“SOS: Save Our Skins” — A Slice of SciFi Review

SOS: Save Our Skins is a micro-budgeted fan film by British comedians Chris Haywood and Nate Saunders. It tells the story of Stephen (played by Haywood) and Ben (played by Saunders), two friends visiting New York from England to attend a science fiction convention. On the day that the convention is set to begin, they awake to find that the city is deserted. There is nothing on the television, nobody is answering their phone calls, and wherever they walk it seems that everyone has mysteriously disappeared. The only sign of life is a blue alien creature that chases them down the hallway in their hotel. As the tale progresses, the two find themselves on a quest to locate any life remaining on the planet. In the process they encounter a cannibal serial killer, a beautiful deranged psychopath, Canadian video game addicts, and an alien life form holding the secret to humanity’s disappearance.

SOS is similar in style and tone to something like Kevin Smith’s debut feature Clerks. It’s a couple guys with a video camera, seemingly having fun with their friends and coming up with skits to make themselves laugh. Since there is not much of a budget, most of the running time is spent on character interaction and jokes that pay homage to things the writers are obviously fans of. The film is light and playful and clearly reflects the influence of British comedy pieces such as Douglas Adams’ Hitchhiker’s Guide to the Galaxy and Grant Naylor’s Red Dwarf.

SOS: Save Our Skins posterSOS is a fun movie that seems to have been made by a couple of “average Joes” looking to have a good time celebrating their sci-fi “geekdom.” I like the style and lighthearted nature of its presentation, and on the whole found it to be a more enjoyable film than I had feared from its description as yet another low budget “horror comedy.” I did have some fun with it, and wish I could give this movie a wholehearted recommendation. Unfortunately, for all the things this film does right, there is one key and completely necessary element that it gets wrong… it just isn’t funny. I watched the movie with my wife, who is normally a big fan of this style of humor. I think I mildly chuckled about three times through the course of the whole movie. My wife half laughed one time, and that may have been more at me chuckling than at the film itself.

For something like this really to work, it’s imperative that it be a laugh riot. It’s got to have lines and moments that crack its audience up, and that people will go around repeating and joking with their friends about for weeks afterward. This film gets the lighthearted, playful part right, but completely falls on its face when it comes to actually making you laugh. It’s a shame because you can tell it’s a sincere effort by a couple of guys looking to have a good time paying homage to the things that they love.
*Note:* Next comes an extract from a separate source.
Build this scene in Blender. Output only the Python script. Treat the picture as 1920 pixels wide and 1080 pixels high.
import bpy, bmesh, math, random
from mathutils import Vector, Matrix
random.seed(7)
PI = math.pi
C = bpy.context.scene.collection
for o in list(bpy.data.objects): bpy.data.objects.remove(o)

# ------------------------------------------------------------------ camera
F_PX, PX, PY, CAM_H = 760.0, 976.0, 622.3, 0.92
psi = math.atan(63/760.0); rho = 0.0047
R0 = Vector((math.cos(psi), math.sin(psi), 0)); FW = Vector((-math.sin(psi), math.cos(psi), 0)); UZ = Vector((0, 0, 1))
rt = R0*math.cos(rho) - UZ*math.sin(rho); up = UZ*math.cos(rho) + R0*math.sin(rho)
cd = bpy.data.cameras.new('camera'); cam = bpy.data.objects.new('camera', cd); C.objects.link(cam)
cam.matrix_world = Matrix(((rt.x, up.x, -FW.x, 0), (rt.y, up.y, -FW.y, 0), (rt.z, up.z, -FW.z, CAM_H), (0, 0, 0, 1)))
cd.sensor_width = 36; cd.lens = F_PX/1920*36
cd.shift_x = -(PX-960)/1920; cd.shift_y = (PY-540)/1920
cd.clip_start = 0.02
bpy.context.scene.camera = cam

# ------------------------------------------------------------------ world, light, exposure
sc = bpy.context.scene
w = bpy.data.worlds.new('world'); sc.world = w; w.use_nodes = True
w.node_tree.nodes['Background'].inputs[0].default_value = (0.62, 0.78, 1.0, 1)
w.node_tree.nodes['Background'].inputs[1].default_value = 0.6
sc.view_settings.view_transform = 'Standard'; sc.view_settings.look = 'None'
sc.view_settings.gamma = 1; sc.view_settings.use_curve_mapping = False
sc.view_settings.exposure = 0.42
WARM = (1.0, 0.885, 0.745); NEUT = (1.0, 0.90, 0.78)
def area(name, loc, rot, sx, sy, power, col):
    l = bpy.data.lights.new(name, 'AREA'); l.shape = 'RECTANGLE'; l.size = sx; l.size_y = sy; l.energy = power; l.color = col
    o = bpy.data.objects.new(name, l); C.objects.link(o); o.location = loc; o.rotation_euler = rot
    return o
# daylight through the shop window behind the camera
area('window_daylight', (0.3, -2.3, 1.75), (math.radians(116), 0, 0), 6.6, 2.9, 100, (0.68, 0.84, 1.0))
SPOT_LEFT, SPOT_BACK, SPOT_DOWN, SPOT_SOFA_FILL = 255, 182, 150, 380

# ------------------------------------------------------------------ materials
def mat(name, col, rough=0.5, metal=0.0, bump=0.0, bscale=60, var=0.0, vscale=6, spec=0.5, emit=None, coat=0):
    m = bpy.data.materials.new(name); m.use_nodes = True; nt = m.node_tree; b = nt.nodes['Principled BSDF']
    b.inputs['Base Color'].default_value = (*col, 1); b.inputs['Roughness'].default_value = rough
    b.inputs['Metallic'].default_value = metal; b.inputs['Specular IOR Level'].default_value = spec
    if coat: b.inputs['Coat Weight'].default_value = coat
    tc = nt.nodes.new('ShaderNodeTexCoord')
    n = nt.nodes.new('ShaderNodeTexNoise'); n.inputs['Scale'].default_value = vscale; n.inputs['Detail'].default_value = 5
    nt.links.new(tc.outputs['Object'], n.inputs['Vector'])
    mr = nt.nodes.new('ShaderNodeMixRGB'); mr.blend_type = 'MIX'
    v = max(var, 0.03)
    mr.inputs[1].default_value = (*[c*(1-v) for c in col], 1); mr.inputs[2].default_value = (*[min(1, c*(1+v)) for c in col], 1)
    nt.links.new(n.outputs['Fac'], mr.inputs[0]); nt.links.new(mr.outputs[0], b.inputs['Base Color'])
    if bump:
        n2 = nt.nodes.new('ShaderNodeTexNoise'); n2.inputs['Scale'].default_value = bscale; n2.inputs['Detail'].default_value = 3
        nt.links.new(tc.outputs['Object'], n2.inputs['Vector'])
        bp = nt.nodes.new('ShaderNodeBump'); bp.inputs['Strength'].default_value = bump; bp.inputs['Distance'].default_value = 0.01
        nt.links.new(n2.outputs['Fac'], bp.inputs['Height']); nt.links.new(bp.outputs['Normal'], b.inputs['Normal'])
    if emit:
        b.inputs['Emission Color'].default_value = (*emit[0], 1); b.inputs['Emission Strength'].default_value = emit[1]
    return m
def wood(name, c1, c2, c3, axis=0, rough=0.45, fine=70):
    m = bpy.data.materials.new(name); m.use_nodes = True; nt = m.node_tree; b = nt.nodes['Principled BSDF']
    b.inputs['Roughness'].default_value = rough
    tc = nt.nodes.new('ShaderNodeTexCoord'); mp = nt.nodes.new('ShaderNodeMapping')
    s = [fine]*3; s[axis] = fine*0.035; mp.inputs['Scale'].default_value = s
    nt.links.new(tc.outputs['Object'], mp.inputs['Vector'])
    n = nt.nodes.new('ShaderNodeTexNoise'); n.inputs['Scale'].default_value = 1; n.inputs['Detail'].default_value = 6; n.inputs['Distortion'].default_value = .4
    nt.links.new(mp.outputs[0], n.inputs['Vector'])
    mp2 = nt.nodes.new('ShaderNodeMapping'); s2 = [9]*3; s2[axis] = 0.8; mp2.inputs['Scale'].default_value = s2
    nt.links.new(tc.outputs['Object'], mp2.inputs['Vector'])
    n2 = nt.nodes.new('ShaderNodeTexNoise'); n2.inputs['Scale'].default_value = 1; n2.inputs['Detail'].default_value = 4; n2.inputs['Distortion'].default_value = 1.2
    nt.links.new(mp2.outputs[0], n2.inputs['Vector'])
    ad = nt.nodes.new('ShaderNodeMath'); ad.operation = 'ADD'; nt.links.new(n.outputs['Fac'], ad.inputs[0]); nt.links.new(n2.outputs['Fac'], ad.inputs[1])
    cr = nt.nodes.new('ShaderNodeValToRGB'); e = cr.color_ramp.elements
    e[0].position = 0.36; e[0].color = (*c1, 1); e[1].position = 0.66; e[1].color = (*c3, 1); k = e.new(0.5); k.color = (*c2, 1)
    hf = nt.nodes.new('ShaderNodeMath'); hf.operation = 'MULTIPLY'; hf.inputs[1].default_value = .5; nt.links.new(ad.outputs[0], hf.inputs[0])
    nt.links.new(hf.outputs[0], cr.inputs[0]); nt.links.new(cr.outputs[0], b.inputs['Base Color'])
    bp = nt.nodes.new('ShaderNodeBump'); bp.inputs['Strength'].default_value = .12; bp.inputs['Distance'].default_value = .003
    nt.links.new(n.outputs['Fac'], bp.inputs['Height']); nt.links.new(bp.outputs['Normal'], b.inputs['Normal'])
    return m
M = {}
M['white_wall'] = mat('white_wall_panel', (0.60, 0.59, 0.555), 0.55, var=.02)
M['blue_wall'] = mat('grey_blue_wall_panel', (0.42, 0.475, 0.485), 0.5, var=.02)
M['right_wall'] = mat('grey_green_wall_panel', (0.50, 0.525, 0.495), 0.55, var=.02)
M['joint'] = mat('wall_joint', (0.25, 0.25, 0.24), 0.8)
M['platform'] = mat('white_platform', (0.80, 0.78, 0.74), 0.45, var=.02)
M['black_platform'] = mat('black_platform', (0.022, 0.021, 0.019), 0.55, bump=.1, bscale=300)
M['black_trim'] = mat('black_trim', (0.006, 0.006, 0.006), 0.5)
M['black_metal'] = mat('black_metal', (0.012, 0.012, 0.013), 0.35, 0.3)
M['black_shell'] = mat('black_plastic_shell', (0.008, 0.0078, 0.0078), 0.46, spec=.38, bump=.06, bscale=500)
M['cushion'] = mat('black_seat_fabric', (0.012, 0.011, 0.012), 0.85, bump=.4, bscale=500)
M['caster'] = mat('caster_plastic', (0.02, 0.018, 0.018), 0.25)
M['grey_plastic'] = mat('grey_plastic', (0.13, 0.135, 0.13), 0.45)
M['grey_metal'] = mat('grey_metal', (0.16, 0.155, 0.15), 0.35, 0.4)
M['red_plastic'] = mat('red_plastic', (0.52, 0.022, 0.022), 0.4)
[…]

In the end it’s a reasonably enjoyable, but ultimately forgettable, foray into a style of video making that’s already been done better and more successfully by other productions.


  1. papa says

    You found more amusement than I did in this film. As a lover of British made films I thought I would give this a go but was very disappointed by the badly delivered humour and bad acting. I know this was a tongue in cheek flick but the way it was presented made the whole thing feel cheap and badly scripted, poorly acted with a weak story and immature and mediocre humour.